On Dan Hicks, Leonard Cohen, Etta James, and other fearless time travelers
I call them anachronauts: performers whose core appeal stems from their ability to transport listeners to another time and place. Whereas ordinary pop stars strive to intensify awareness of the present moment so that nothing else matters, anachronauts use archaic language, modes, and instrumentation to expand our egocentric understanding of the present with illuminating reminders of forgotten history.
I was still in high school when Dan Hicks & His Hot Licks’ 1971 live album Where’s the Money? hit the radio and permanently warped my sense of temporal reality. Now, precocious adolescents can get similarly bent hearing Hicks’s proprietary blend of western swing, Hawaiian slack-key blues, and gypsy jazz on his new CD, Tangled Tales. In town promoting the project last month, he wryly re-christened his sound “Caucasian hip-hop,” acknowledging his propensity for mining archaic genres for new tunes. Ever sifting through the past, Hicks never stops time-traveling, and while certain new songs like “Who Are You?” and “13-D” play like psychedelic vaudeville from Depression-era dance halls, a cover of Horace Silver’s “Song for My Father” allows his twangy tenor to inhabit (slightly) more modern decades and environments.
Following hot on Dan’s idiosyncratic heels is a twentysomething acoustic warrior named Pokey LaFarge, who makes a bigger, more lasting impression playing kazoo and guitar than his pop-mainstream competition makes fronting entire electrified bands. A vocal polymorph, he shifts effortlessly from Gus Cannon-style jug-band humor (“Mr. Nobody”) to Mississippi John Hurt-style pathos (“Josephine”) through two indie albums of original material. This itinerant Kentucky-bred minstrel name-checks everybody from Bessie Smith and Guy Clark to Femi Kuti as influences on his MySpace page, where he proudly tags his own recordings “riverboat soul.”
Like Hicks and LaFarge, 71-year-old Etta James is a creative anachronism. Her first charting singles were risque r&b dance numbers closer in mood to Chuck Berry than to any of her black female peers. Her diction and phrasing always had more of the crisp, clean sound of early rock ‘n’ roll than the stylized drawl and grit common to ’60s soul. This versatility is captured on her 1974 album Come a Little Closer, where she flows from Curtis Mayfield-style funk to a vintage Bessie Smith cover to the up-tempo doo-wop swing the Pointer Sisters banked on the year before singing Willie Dixon’s “Wang Dang Doodle.” If you saw Beyoncé play Etta in Cadillac Records, you need to see the real thing work a nightclub. If you’re lucky, she’ll reprise her timeless version of Randy Newman’s “Let’s Burn Down the Cornfield” — the witchiest incantation Nina Simone never recorded.
Not that James is the only anachronaut steeped in witchy mojo.

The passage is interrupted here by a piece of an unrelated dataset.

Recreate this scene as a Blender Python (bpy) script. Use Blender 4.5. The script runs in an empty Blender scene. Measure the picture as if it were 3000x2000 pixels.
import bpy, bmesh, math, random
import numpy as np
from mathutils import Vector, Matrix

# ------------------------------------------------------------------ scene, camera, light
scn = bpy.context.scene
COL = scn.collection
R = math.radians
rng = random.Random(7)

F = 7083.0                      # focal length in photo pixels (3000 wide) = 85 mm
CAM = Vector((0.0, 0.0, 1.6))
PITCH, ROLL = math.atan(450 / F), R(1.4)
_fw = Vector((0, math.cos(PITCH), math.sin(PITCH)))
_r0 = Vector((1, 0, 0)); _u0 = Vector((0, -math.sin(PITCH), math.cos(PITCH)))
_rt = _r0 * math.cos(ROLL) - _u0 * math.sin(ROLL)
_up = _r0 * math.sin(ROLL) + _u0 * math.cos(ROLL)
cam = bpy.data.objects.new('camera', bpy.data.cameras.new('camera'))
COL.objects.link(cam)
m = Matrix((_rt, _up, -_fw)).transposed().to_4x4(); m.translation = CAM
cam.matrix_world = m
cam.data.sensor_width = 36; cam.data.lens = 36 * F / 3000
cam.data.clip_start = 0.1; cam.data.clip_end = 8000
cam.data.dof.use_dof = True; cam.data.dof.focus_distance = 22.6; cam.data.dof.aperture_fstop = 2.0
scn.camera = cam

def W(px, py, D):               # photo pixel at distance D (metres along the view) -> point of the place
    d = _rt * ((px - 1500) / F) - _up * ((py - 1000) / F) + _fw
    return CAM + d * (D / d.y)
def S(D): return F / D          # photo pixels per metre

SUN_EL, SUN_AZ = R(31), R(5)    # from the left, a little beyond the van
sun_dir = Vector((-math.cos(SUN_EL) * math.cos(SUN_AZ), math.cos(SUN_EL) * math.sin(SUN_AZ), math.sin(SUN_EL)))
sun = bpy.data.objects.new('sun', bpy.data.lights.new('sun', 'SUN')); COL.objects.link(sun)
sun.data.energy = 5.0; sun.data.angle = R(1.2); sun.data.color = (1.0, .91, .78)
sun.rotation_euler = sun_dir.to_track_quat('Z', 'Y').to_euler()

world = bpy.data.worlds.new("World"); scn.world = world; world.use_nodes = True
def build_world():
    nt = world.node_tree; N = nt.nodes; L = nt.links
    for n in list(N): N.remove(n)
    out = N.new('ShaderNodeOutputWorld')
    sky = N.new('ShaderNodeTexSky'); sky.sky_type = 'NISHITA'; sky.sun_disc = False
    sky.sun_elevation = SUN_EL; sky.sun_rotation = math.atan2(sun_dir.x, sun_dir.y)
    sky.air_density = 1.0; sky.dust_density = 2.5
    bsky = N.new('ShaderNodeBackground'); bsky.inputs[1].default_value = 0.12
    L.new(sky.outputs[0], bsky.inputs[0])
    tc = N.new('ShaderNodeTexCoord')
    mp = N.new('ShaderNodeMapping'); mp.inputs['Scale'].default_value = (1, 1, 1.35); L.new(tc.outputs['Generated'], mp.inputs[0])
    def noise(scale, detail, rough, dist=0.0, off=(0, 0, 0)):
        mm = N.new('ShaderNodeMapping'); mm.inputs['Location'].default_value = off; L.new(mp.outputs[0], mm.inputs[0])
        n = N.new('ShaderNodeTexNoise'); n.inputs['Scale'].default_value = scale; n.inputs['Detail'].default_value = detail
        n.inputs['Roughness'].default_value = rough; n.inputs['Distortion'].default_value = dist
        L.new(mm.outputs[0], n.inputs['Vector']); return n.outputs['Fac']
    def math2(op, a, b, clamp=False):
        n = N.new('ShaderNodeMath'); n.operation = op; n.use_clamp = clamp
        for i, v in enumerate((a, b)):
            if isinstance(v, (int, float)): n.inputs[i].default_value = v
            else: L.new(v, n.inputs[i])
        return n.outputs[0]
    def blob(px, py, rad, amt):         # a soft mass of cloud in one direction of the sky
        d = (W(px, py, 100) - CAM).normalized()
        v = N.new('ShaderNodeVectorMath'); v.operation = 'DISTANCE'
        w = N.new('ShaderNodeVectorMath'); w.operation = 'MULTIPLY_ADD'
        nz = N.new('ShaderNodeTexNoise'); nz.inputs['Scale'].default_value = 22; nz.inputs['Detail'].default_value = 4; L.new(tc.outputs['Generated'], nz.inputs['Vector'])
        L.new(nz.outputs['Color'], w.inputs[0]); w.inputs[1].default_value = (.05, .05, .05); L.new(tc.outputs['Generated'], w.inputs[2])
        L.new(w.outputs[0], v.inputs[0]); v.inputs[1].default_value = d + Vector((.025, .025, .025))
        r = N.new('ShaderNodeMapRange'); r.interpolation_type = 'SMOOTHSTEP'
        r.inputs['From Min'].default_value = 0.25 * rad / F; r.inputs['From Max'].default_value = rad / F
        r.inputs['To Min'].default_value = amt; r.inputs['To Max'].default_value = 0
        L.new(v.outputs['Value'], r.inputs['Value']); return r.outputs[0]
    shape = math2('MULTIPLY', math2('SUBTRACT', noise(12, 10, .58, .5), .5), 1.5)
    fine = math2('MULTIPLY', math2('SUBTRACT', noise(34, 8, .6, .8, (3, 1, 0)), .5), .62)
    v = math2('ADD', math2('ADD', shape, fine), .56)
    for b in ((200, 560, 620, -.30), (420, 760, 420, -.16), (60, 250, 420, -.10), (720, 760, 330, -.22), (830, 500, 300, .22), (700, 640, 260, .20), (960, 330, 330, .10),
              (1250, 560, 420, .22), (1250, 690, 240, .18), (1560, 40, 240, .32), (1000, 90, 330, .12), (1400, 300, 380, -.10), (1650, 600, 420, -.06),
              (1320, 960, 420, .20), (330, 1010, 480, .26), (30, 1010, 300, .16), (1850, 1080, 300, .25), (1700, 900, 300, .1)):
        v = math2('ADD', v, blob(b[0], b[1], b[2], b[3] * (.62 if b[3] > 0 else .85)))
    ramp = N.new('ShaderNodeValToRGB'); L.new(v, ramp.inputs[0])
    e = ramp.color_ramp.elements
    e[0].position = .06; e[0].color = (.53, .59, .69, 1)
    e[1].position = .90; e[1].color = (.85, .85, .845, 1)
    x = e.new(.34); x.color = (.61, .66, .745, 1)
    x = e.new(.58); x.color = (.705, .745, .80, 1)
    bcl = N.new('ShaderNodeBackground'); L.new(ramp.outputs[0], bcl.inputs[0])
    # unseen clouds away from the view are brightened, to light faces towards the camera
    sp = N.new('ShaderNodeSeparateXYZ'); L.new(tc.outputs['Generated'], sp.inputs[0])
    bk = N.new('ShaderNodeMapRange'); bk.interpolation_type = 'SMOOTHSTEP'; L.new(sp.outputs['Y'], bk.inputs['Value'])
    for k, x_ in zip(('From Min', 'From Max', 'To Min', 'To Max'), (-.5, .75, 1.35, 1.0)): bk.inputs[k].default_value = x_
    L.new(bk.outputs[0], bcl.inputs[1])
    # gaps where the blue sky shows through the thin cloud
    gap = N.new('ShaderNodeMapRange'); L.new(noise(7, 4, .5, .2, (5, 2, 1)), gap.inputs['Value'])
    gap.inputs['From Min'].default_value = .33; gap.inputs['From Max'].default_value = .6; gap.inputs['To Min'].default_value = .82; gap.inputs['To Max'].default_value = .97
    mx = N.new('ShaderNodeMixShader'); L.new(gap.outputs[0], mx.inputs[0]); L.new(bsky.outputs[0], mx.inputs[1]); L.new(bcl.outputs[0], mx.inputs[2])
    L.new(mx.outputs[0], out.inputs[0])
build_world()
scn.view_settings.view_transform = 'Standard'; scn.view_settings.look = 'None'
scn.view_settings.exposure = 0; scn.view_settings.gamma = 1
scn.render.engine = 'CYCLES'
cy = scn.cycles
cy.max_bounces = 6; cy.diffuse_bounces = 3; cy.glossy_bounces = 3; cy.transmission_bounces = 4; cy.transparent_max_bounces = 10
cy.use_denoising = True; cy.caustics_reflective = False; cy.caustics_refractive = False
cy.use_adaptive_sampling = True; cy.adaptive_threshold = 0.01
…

I first heard Songs of Leonard Cohen in 1972 and was enraptured but confused. What exactly was Cohen doing? His philosophical “folk” songs were vaguely Biblical but not gospel, rock-ish but not raucous, and he obviously had contracted the blues while in college instead of at some spooky crossroads waiting to sell, rent, or mortgage his soul. No, whether contemplating cabala, tarot, voodoo, or zen, Cohen was keeping his gothic Hebrew soul intact, along with its searchable database of 6,000 years of spiritual longing. On his current world marathon of miraculous three-hour shows, this moody troubadour and his music still defy category.
Sharing many of Cohen’s medieval and personal predilections are a group of polyphonic vocalists from Marseilles named Lo Còr de la Plana. Singing allegorical and sexy stories in Occitan (a dying language that was politically controversial even when Eleanor of Aquitaine spoke it), Lo Còr blew the roof off Symphony Space this April with 12th-century melodies sung over thunderous hand and foot percussion. Sounding sometimes like a Gregorian choir and sometimes like Mediterranean bar brawlers, the group fights cultural chauvinism like all these anachronauts do — by asserting the equal worth of every time, person, and place.